Vous noterez que, si la zone de traitement des mâchefers fait l'objet d'une réservoir tampon, la zone de transit pour la commercialisation de ces mâchefers traités ne fait l'objet d'aucune protection particulière (cf: paragraphe 4.2.2.1). Or, il est admis que ces mâchefers traités ne sont pas totalement inertes. Cela risque d'être particulièrement vrai pour ce centre de fabrication dans la mesure où la période de maturation est notoirement insuffisante (page 34 de la demande d'autorisation) étant inférieure au minimum prévu par la circulaire du 09/05/1994.

A cette activité de traitement des mâchefers, s'ajoute celle relative au traitement des bétons de démolitions. Ce traitement pose des problèmes analogues à ceux posés par les mâchefers compte-tenu notamment de l'incertitude sur la provenance de ces bétons (cf. amiante ou produits radio-actifs).

En conclusion, face à ces risques et à ces incertitudes, l'association vous demande d'émettre un avis défavorable quant à l'installation de la société Paridu sur la zone de Trappes:

1- dans la mesure où il n'est pas raisonnable d'autoriser la production en grande quantité d'un matériau qui devrait faire encore l'objet d'expérimentation pour s'assurer de son innocuité vis à vis de l'environnement ( 100 000 tonnes de mâchefers et 100 000 tonnes de béton de démolition par an seront traités dans ce centre).

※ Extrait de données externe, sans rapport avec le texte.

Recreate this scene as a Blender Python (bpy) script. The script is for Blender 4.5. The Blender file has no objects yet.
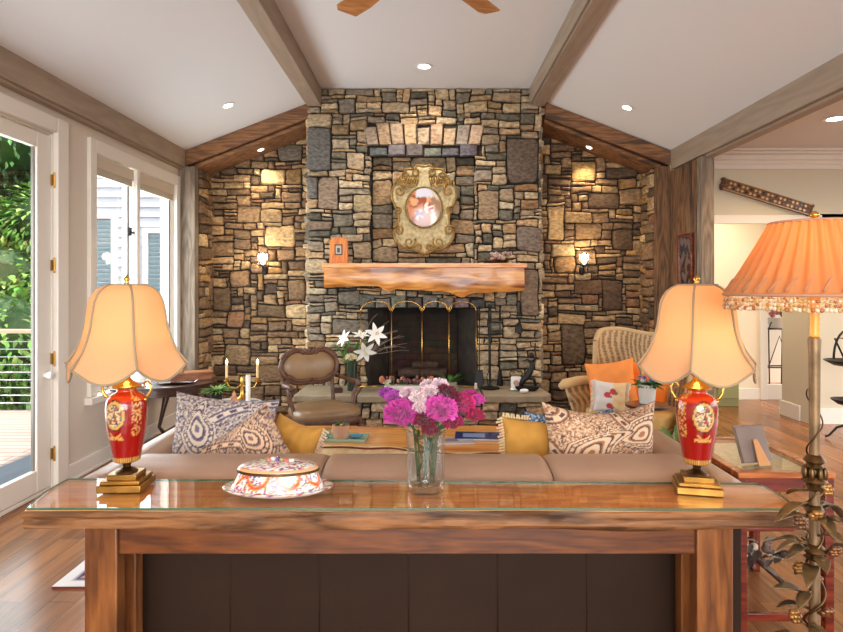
import bpy, math, random
from math import sin, cos, pi, radians as R, sqrt, atan2, hypot
from mathutils import Vector, Matrix, noise, Euler
import numpy as np
C = bpy.context.scene.collection
EYE, F, VX, VY = 1.5, 630.0, 428.0, 287.0
def at(px, py, Y): return Vector(((px-VX)*Y/F, Y, EYE-(py-VY)*Y/F))
def S(r, g, b):
    f = lambda c: (c/255/12.92 if c/255 <= .04045 else ((c/255+.055)/1.055)**2.4)
    return (f(r), f(g), f(b))

# ------------------------------------------------------------ materials
def newmat(name):
    m = bpy.data.materials.new(name); m.use_nodes = True
    nt = m.node_tree; nt.nodes.clear()
    out = nt.nodes.new('ShaderNodeOutputMaterial')
    return m, nt, out
def N(nt, t, **kw):
    n = nt.nodes.new(t)
    for k, v in kw.items():
        if k in n.inputs: n.inputs[k].default_value = v
        else: setattr(n, k, v)
    return n
def c4(c): return (c[0], c[1], c[2], 1)
def mapping(nt, stretch):
    tc = N(nt, 'ShaderNodeTexCoord'); mp = N(nt, 'ShaderNodeMapping')
    nt.links.new(tc.outputs['Object'], mp.inputs['Vector']); mp.inputs['Scale'].default_value = stretch
    return mp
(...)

2- dans la mesure où le procédé décrit et les mesures d'accompagnement proposées dans l'enquête publique ne présentent pas une fiabilité suffisante du point de vue de la protection de l'environnement.

3- dans la mesure où le niveau d'acceptabilité des impacts négatifs sur l'environnement sur la zone industrielle de Trappes, vu son nombre d'installations classées, installations susceptibles de créer des dommages pour l'environnement, est largement dépassé (cf: pollution de l'étang des Noés, ...).